My scripts were created to run against Grafana 8.x before the provisioning API. I had to scrape/fuzz/google level 11 to find out how to integrate with the API. Here are some of my notes:

  • Grafana OpenAPI
  • Under there, you’ll find an entry point for the Prometheus AlertManager API at /api/alertmanager/grafana/api/ I think… I’m still exploring this one
  • There’s a “ruler” API which is not public which does provide “List all the rules” AFAICT, this is the only way to get that list

Here’s what I did:

  1. Create a rule in the UI
  2. Get all the folders: 'GET /api/folders`
  3. Use GET /api/ruler/grafana/api/v1/rules/{{ Folder }} to retrieve the rule JSON
  4. Make that JSON my template for new rules, modify as necessary, POST /api/ruler/grafana/api/v1/rules/{{ Folder }} the rule JSON.

That worked perfect with v8, but with v9, when editing rules created like that, it causes my browser tab to lock completely and so bad the only fix is to close it. My plan is to retry with the provisioning API.

  1. Create a Rule to Use as a template/reference (probably per datasource)
  2. Note the UIDs (in the URL bar) or use the GET /api/ruler/grafana/api/v1/rules/{{ Folder }} to list the rules/UIDs.
  3. Use GET /api/v1/provisioning/alert-rules/{UID} to fetch the JSON of the rule body
  4. Modify that JSON into a template for my scripts to use
  5. Use POST /api/v1/provisioning/alert-rules in the Provisioning API to create new rules.

I’m hoping this process doesn’t cause the editing of the rules to lock the browser.

FWIW, you can view the API by checking the generated_base_* files pkg/services/ngalert/api/ directory.

Thanks for the feedback, @blhotsky.

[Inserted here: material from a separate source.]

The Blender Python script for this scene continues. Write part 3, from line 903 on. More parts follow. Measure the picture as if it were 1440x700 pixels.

Good to know that I’m not the only one struggling with the current docs.

I’m beginning to think that provisioning-from-code is a use case that has not been fully thought through yet. At the very least, it seems like a patchwork of features that is not well-explained. For example, the inability to easily edit or export provisioned Alert Rules is particularly problematic for me. (I’ve had to resort to hacking the database to get that done.) Other features are missing for no apparent reason, ref, API Documentation Inconsistent and API features missing in 9.1.1 · Issue #54418 · grafana/grafana · GitHub

That browser lock up - oooof. I’ve not run into that…yet.

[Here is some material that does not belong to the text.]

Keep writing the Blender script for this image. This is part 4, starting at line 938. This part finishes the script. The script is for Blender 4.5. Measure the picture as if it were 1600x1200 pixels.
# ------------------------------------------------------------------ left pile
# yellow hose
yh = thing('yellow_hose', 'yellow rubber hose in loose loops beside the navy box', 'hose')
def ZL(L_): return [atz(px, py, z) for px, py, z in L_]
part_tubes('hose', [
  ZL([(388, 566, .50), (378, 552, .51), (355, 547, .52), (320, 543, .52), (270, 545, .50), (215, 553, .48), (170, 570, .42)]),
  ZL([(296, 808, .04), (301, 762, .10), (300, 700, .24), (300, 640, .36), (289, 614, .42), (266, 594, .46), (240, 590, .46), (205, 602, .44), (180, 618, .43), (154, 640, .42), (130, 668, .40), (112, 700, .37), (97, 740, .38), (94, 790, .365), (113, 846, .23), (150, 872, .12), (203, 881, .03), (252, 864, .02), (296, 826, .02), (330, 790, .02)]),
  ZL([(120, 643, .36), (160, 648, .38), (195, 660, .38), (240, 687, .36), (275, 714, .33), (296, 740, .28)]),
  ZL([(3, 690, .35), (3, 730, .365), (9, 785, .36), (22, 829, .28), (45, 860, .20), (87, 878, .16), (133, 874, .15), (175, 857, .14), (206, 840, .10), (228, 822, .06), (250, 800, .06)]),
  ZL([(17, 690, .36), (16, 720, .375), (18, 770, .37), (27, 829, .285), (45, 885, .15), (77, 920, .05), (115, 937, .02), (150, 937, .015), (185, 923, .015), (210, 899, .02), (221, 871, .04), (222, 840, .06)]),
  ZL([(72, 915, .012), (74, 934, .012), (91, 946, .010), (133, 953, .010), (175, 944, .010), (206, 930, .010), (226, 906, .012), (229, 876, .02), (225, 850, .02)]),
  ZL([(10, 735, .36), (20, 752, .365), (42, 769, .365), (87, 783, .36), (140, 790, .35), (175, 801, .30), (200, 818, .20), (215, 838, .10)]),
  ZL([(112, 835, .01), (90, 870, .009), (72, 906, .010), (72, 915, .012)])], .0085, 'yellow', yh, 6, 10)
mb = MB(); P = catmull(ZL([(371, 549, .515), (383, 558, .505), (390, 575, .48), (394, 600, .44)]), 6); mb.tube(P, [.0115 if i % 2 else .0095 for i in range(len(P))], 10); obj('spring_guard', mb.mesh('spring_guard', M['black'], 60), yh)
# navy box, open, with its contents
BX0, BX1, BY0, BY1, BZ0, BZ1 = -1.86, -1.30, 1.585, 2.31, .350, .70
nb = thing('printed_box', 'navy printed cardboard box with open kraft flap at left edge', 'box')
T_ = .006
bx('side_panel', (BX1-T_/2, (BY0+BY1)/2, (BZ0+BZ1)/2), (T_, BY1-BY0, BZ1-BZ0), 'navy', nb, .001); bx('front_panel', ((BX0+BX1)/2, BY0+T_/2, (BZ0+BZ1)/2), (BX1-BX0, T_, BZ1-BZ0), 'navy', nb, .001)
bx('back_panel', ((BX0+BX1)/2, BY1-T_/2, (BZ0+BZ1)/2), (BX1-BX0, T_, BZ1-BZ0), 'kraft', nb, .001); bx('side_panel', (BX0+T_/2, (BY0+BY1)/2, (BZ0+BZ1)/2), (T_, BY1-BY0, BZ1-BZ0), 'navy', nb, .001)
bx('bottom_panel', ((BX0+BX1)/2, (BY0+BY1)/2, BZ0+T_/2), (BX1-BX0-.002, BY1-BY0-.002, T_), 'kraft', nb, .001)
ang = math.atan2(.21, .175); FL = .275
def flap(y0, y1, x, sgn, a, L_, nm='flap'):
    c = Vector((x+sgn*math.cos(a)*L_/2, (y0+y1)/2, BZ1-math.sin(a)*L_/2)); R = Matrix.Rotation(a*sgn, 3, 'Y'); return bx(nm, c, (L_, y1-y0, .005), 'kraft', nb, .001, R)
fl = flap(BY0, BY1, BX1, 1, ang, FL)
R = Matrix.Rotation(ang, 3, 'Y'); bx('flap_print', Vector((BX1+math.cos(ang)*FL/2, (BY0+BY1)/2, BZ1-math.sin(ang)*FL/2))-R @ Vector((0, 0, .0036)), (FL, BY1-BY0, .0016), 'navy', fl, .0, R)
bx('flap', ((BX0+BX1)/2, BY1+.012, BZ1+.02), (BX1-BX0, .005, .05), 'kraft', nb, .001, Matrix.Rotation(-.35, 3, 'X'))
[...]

We’ve updated and improved the documents for API provisioning of alerts & for file-based provisioning (uses yaml).

The new documentation is available for both here. Please share your feedback and let us know if this is what you were looking for or if there are any other suggestions you have:

Hi @melori.arellano, thanks for the reply. That doc is an improvement, but I don’t see how it addresses what we discussed. I don’t think it solves the issue I raised.

I was pointing out that defining a valid alerting definition that we can deploy with the provisioning infrastructure (yaml or json) was very error-prone and not scalable. Trying to use the API is an alternative tool, but don’t address the underlying issue of the definition complexity.

Grafana Labs has gone to lengths to build a UI that we can use to define alerts. This would be quite useful if I were a cloud user and my primary interface was the UI. As a user that deploys only from code (read: source-code control), I’m surprised that there is no easy way to make the definitions available to the deployment infrastructure. For example, I suggested making them exportable so they could be provisioned. Or import-able so we could easily re-edit with the UI and then export/re-provision them. (Hint: both are features available in the dashboard toolset.).

Let me know if you would like to discuss this further.